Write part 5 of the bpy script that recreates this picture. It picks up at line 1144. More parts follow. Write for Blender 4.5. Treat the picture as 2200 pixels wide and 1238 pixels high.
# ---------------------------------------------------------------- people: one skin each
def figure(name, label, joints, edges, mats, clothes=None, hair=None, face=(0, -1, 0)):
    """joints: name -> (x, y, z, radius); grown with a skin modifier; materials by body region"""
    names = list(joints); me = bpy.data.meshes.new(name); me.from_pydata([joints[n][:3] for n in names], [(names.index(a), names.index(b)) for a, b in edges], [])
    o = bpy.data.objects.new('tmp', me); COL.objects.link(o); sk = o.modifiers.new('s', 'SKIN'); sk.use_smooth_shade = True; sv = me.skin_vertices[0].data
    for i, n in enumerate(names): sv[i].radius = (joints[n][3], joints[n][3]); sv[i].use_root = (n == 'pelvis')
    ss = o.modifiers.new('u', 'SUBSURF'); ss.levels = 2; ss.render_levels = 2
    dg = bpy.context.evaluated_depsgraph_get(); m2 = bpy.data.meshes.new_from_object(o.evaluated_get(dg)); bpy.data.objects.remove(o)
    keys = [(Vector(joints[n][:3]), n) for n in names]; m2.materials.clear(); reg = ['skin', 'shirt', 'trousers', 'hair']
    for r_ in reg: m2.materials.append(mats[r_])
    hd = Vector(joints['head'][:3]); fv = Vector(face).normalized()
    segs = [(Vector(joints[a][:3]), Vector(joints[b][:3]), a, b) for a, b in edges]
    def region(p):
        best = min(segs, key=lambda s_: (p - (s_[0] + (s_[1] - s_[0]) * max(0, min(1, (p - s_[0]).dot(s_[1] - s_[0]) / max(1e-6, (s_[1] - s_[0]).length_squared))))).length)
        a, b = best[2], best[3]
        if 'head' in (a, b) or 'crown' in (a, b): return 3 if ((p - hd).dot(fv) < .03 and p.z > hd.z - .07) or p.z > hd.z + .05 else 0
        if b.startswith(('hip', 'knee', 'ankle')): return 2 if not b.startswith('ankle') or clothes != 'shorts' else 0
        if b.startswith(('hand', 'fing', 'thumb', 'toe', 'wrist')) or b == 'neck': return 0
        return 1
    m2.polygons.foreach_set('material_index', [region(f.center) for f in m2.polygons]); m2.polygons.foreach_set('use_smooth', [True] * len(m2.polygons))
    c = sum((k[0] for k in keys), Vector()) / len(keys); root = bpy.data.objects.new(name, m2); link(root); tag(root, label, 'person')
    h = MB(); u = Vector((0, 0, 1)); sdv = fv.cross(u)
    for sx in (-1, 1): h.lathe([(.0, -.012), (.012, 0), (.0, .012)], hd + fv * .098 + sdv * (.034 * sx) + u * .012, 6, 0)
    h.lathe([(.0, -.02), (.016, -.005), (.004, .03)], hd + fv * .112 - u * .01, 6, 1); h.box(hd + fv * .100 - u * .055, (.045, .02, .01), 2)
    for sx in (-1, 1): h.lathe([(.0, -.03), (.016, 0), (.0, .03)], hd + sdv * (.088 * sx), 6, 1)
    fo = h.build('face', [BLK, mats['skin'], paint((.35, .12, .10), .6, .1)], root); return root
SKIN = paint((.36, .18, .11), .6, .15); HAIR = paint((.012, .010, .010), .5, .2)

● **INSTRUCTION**
Reproduce the data, keeping every line exactly the same.

● **CORRECT ANSWER**
Write part 5 of the bpy script that recreates this picture. It picks up at line 1144. More parts follow. Write for Blender 4.5. Treat the picture as 2200 pixels wide and 1238 pixels high.
# ---------------------------------------------------------------- people: one skin each
def figure(name, label, joints, edges, mats, clothes=None, hair=None, face=(0, -1, 0)):
    """joints: name -> (x, y, z, radius); grown with a skin modifier; materials by body region"""
    names = list(joints); me = bpy.data.meshes.new(name); me.from_pydata([joints[n][:3] for n in names], [(names.index(a), names.index(b)) for a, b in edges], [])
    o = bpy.data.objects.new('tmp', me); COL.objects.link(o); sk = o.modifiers.new('s', 'SKIN'); sk.use_smooth_shade = True; sv = me.skin_vertices[0].data
    for i, n in enumerate(names): sv[i].radius = (joints[n][3], joints[n][3]); sv[i].use_root = (n == 'pelvis')
    ss = o.modifiers.new('u', 'SUBSURF'); ss.levels = 2; ss.render_levels = 2
    dg = bpy.context.evaluated_depsgraph_get(); m2 = bpy.data.meshes.new_from_object(o.evaluated_get(dg)); bpy.data.objects.remove(o)
    keys = [(Vector(joints[n][:3]), n) for n in names]; m2.materials.clear(); reg = ['skin', 'shirt', 'trousers', 'hair']
    for r_ in reg: m2.materials.append(mats[r_])
    hd = Vector(joints['head'][:3]); fv = Vector(face).normalized()
    segs = [(Vector(joints[a][:3]), Vector(joints[b][:3]), a, b) for a, b in edges]
    def region(p):
        best = min(segs, key=lambda s_: (p - (s_[0] + (s_[1] - s_[0]) * max(0, min(1, (p - s_[0]).dot(s_[1] - s_[0]) / max(1e-6, (s_[1] - s_[0]).length_squared))))).length)
        a, b = best[2], best[3]
        if 'head' in (a, b) or 'crown' in (a, b): return 3 if ((p - hd).dot(fv) < .03 and p.z > hd.z - .07) or p.z > hd.z + .05 else 0
        if b.startswith(('hip', 'knee', 'ankle')): return 2 if not b.startswith('ankle') or clothes != 'shorts' else 0
        if b.startswith(('hand', 'fing', 'thumb', 'toe', 'wrist')) or b == 'neck': return 0
        return 1
    m2.polygons.foreach_set('material_index', [region(f.center) for f in m2.polygons]); m2.polygons.foreach_set('use_smooth', [True] * len(m2.polygons))
    c = sum((k[0] for k in keys), Vector()) / len(keys); root = bpy.data.objects.new(name, m2); link(root); tag(root, label, 'person')
    h = MB(); u = Vector((0, 0, 1)); sdv = fv.cross(u)
    for sx in (-1, 1): h.lathe([(.0, -.012), (.012, 0), (.0, .012)], hd + fv * .098 + sdv * (.034 * sx) + u * .012, 6, 0)
    h.lathe([(.0, -.02), (.016, -.005), (.004, .03)], hd + fv * .112 - u * .01, 6, 1); h.box(hd + fv * .100 - u * .055, (.045, .02, .01), 2)
    for sx in (-1, 1): h.lathe([(.0, -.03), (.016, 0), (.0, .03)], hd + sdv * (.088 * sx), 6, 1)
    fo = h.build('face', [BLK, mats['skin'], paint((.35, .12, .10), .6, .1)], root); return root
SKIN = paint((.36, .18, .11), .6, .15); HAIR = paint((.012, .010, .010), .5, .2)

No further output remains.